ACEN sees P1.95-B Q1 profit amid mixed global renewables output

Eric Francia
​ACEN president, CEO 

ACEN Corp., the Ayala Group’s renewable energy platform, posted a 28 percent drop in first-quarter net income to P1.95 billion, as softer performance in the Philippines and Australia offset stronger contributions from Vietnam and India.

Despite the earnings decline, core attributable earnings before interest, taxes, depreciation, and amortization (ebitda) rose 7 percent to P5.6 billion, backed by improved generation from new overseas plants and ACEN’s increased stake in Vietnam’s BIM Energy platform.

Management’s view 

“ACEN’s first quarter results reflect some of the challenges of scaling renewables,” said Eric Francia, ACEN president and CEO. 

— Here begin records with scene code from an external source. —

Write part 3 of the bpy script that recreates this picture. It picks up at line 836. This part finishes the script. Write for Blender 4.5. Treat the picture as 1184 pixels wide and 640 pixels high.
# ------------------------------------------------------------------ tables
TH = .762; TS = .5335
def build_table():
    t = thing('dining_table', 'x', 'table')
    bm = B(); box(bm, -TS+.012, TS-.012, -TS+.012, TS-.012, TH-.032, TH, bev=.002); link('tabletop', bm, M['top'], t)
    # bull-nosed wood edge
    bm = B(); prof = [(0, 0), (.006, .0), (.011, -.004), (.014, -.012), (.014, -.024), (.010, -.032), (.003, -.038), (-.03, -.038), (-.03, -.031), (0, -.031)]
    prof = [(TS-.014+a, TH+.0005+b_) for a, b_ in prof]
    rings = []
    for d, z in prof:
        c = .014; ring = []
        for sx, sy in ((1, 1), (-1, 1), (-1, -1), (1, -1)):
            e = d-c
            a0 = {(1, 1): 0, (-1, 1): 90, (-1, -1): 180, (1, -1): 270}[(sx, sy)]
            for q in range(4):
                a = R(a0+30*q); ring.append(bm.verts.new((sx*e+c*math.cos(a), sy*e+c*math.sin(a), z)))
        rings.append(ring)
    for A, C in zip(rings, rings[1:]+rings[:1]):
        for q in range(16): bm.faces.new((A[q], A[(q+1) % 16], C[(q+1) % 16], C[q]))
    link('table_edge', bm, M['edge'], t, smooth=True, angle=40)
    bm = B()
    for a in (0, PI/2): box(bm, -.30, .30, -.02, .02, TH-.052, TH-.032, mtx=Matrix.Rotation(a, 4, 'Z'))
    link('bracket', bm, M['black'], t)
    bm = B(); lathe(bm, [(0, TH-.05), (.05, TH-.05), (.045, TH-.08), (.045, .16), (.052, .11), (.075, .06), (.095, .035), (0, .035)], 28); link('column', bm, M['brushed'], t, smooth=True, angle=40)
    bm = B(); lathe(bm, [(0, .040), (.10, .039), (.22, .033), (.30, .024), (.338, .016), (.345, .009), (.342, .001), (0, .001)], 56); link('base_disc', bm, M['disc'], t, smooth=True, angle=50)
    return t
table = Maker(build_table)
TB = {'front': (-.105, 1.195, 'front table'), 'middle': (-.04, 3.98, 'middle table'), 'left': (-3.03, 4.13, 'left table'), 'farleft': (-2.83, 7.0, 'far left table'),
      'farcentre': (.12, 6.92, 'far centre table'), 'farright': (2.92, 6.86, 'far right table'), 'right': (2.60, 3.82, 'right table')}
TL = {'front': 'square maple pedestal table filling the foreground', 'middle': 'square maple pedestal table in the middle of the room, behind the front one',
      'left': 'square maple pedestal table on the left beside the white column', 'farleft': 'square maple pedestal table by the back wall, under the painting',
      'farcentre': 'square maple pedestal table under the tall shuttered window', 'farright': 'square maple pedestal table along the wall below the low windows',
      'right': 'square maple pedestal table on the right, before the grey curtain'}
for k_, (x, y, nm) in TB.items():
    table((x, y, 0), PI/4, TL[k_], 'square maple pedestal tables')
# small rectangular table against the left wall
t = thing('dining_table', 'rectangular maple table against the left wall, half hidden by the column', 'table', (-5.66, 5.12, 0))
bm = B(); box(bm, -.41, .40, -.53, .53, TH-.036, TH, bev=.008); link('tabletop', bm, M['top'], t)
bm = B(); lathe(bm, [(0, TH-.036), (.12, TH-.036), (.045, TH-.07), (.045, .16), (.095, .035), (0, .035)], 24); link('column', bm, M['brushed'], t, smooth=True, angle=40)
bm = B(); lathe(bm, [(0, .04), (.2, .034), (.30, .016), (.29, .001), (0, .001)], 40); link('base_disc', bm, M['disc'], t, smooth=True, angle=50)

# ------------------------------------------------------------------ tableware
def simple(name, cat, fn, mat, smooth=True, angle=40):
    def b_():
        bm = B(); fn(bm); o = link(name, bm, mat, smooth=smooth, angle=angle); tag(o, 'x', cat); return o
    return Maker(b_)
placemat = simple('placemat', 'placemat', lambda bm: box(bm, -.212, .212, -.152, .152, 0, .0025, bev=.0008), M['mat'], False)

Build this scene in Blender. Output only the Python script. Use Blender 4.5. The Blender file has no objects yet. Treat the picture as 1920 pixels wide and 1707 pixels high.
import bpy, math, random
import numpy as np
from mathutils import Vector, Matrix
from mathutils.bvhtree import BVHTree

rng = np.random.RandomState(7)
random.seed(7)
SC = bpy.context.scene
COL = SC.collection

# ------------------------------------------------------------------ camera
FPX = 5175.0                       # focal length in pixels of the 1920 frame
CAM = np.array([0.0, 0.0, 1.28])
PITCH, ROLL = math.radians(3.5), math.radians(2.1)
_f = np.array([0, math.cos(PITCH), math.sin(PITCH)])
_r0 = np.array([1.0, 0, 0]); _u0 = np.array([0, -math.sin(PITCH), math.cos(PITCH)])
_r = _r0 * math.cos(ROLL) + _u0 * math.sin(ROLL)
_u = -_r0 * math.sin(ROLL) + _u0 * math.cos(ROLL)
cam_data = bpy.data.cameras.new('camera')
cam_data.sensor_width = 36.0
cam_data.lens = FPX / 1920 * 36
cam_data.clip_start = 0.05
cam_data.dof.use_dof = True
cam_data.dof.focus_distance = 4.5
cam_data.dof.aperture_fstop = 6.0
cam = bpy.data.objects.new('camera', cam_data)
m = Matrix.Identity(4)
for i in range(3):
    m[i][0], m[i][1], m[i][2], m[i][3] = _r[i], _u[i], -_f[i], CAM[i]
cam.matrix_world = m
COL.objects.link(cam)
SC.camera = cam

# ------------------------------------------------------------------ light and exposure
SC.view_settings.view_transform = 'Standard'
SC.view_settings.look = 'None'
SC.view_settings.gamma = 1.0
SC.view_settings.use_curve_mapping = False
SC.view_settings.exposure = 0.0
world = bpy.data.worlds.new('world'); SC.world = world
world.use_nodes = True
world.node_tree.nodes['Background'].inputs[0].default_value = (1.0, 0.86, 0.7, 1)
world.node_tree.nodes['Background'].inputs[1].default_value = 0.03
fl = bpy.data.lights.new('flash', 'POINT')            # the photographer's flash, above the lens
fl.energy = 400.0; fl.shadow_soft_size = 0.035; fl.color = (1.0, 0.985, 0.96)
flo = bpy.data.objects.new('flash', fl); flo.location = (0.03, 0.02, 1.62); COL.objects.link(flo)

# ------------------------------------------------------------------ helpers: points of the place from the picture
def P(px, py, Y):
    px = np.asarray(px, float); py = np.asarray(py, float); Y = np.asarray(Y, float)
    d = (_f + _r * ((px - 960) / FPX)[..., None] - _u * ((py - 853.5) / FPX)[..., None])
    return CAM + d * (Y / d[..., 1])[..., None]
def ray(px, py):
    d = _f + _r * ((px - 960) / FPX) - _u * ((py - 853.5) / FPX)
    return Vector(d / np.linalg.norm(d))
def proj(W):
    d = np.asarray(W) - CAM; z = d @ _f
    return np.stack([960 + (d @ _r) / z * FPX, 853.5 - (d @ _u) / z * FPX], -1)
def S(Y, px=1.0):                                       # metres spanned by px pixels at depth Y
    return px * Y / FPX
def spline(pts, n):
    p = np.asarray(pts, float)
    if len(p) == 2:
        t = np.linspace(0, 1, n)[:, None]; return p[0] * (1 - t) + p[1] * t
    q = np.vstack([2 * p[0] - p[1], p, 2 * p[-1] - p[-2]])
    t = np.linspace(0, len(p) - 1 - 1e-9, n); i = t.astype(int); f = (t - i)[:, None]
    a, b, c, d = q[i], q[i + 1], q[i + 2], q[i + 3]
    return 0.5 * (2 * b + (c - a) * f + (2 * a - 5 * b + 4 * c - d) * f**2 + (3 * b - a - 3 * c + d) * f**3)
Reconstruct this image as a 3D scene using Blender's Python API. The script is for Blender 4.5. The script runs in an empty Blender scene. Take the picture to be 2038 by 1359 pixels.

“The company is strengthening its balance sheet with the planned equity infusion to ensure that we remain strong amidst these challenges, and sustain our growth initiatives in line with the global energy transition,” he added. 

Other key details 

    •    Total renewables output hit 1,680 GWh, up 3 percent year-on-year, with 51 percent of ACEN’s 7 GW capacity now operational.

    •    Philippine output dropped 14 percent to 489 GWh due to typhoon damage and weak solar conditions.

    •    The 60 MW Pangasinan Solar project was fully energized, helping soften the domestic decline.

    •    ACEN RES grew its customer base 10 percent to 412 MW across 653 clients, keeping a 50 percent share in the Green Energy Auction Program.

Mixed overseas results 

Overseas, Vietnam led growth with a 29 percent surge in output, pushing revenues to P2.2 billion and ebitda to P1.9 billion, while India saw output grow 22 percent to 217 GWh, driven by the ramp-up of the Masaya Solar facility.

Australia lagged, with ebitda down 31 percent to P625 million, as low solar irradiance and falling prices for Large-scale Generation Certificates (LGCs) dragged results.